Hırs ve doyumsuzluk.
Hırs ve doyumsuz olan insanlara bu dünyanın bütün nimetlerini verseniz daha yine de doyuramazsınız. Halbuki bu dünyanın bütün nimetleri tüm insanların ihtiyaçlarını karşılayabilir ama bazılarının gözünü doyuramaz. Çünkü Bazı insanlar yemekle doymak nasıl doymak bilmiyor, dünyayı versen yine de doymazlar. Hep aç gözlü kalırlar. Mala, mülke doymayan maldan, mülkten başka hiçbir şeye önem vermeyen, ihtiyacı kadarından fazlasını isteyen, mal, mülk sahibi olmayı hırs haline getirmiş paradan başka düşünecek vakti olmayan insandan ne beklenir ki.

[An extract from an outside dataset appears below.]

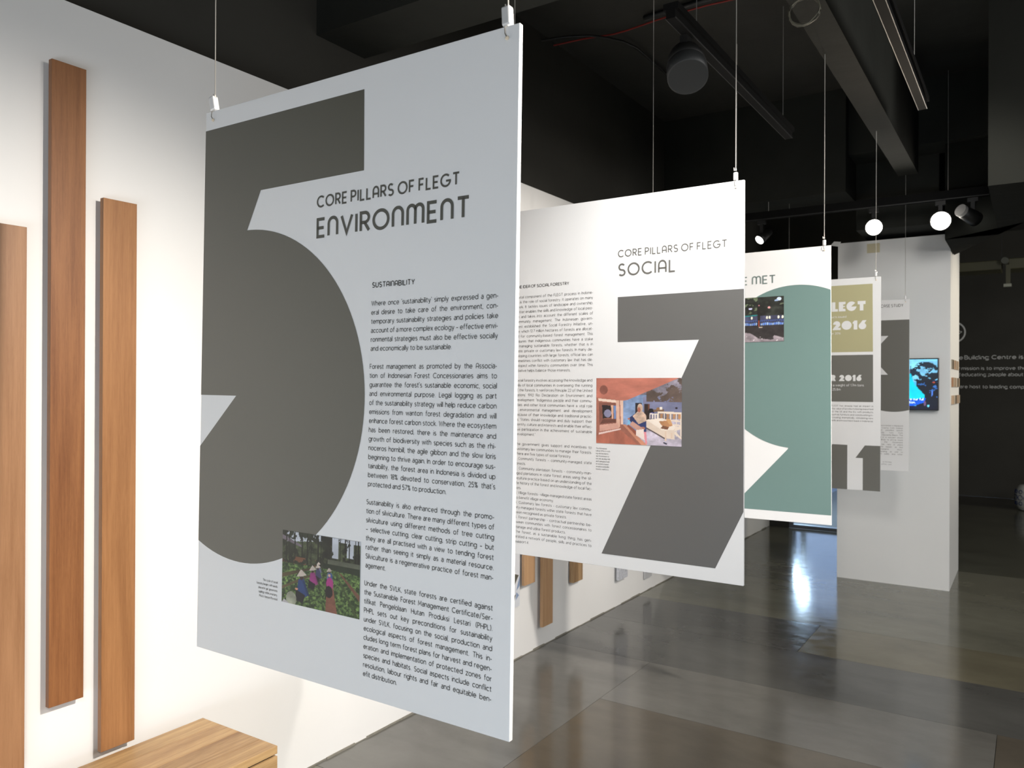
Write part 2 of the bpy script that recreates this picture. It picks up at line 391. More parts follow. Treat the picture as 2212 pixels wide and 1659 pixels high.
# glazed shopfront behind the hanging panels
sbox('wall_front', -0.10, 0.20, 8.65, 8.80, 0, CZ, M_dark)
sbox('wall_front_head', 0.20, 1.25, 8.65, 8.80, .95, CZ, M_dark)  # unseen wall brought down low to cut the window's floor reflection short
M_glass = mat('window_glass', (.9, .95, 1), 0.02)
M_glass.node_tree.nodes['Principled BSDF'].inputs['Transmission Weight'].default_value = 1.0
M_glass.node_tree.nodes['Principled BSDF'].inputs['IOR'].default_value = 1.02
win = empty('window_1', (0.725, 8.70, 0)); win['kind'] = 'structure'
M_frame = mat('grey_window_frame', (.18, .19, .20), 0.4, metal=.5)
for nm, a in (('sill', (-.525, .525, -.03, .03, 0, .035)), ('frame_post', (-.525, -.49, -.03, .03, .035, .95)), ('frame_post', (.49, .525, -.03, .03, .035, .95)), ('frame_head', (-.49, .49, -.03, .03, 0.91, 0.95))):
    box(nm, *a, M_frame, win)
box('pane', -.49, .49, -.004, .004, .035, .91, M_glass, win)
# outside the glass: pavement and two low street lanterns seen only as reflections
sbox('pavement', -1.5, 1.24, 8.8, 22.0, -0.30, -0.22, mat('pavement_stone', (.09, .10, .12), .6, var=.4, vscale=6))
M_lamp_b = mat('lantern_light', (.8, .9, 1), emit=(.62, .82, 1.0), est=260)
for k, (lx, ly, lz) in enumerate(((-.13, 10.2, .86), (-.10, 10.6, 1.15))):
    t = empty('bollard_light', (lx, ly, -.22)); tag(t, ['low bollard light on the pavement beyond the glass', 'taller bollard light further out beyond the glass'][k], 'lamp')
    lz += .2; box('post', -.03, .03, -.03, .03, 0, lz - .08, M_black, t)
    bm = bmesh.new(); add_lathe(bm, [(.05, lz - .08), (.07, lz - .04), (.07, lz + .10), (.05, lz + .13)], 16); link('lantern', bm, M_lamp_b, t)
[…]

İnsanların hırsı ve açgözlülüğü yüzünden mutlu olmamalarının tek nedenidir. Hırs ve para düşkünlüğü, olan insanlar belki de bütün diğerlerinden daha fazla değer paraya vermektedirler. Para fırsat ve toplantıların sonu bir yerden sonra yerini hüsrana bırakır. Buraya kadar sadece para hırsından başka başka bir şey düşünülemez tek düşünce daha fazla katlanarak giden bir hırs.
Bu son noktaya kadar kimsenin aklına gelmediği gibi akıllarına dahi kimse getirmez. Son noktaların sonunda her zaman acı gerçekler gelir. Çünkü giden zamanın bir daha geri dönüşü yoktur. Keşkeler fayda etmez. Son nokta da herkes bir birini suçlasa da hiç bir şeyin kıymeti kalmamış olur.
Ne mal ne para nede giden değerler, çünkü artık her şey değersiz olmuş ve değerini yitirmiştir. Ne kendisine ne kalanlara bir faydası olmayan değersiz ve sorunlarla dolu bir mirastan başka bir şey kalmamış oluyor. Onca hırsın bedeli de ağır olur. Gün gelir bedel ağırlaştıkça yaşlanan beden ve miras için bakan bakışların altında ezilmekten daha acı ne olabilir ki.
Halbuki en mutlu olan insanlar İhtirassız insanlardır. Bu insanlar kendi beklentilerinin dışında başka bir beklentileri olmadığından dolayı mesut ve bahtiyar olan bu insanlardır. Ne hale geldik insanlık denen şeyi yitirdik, aç gözlü, doyumsuz, mutsuz, sıkılgan, kalbi bile sanal dünyaya bağlı, aklı ve ruh ipleri başkalarının denetiminde olan canlılar olduk. Bir an önce zengin olmak, zengin yaşamak uğruna her türlü suç işlemekten vaz geçmeyen insanlarda ne örf nede ananelerimiz kalmıştır.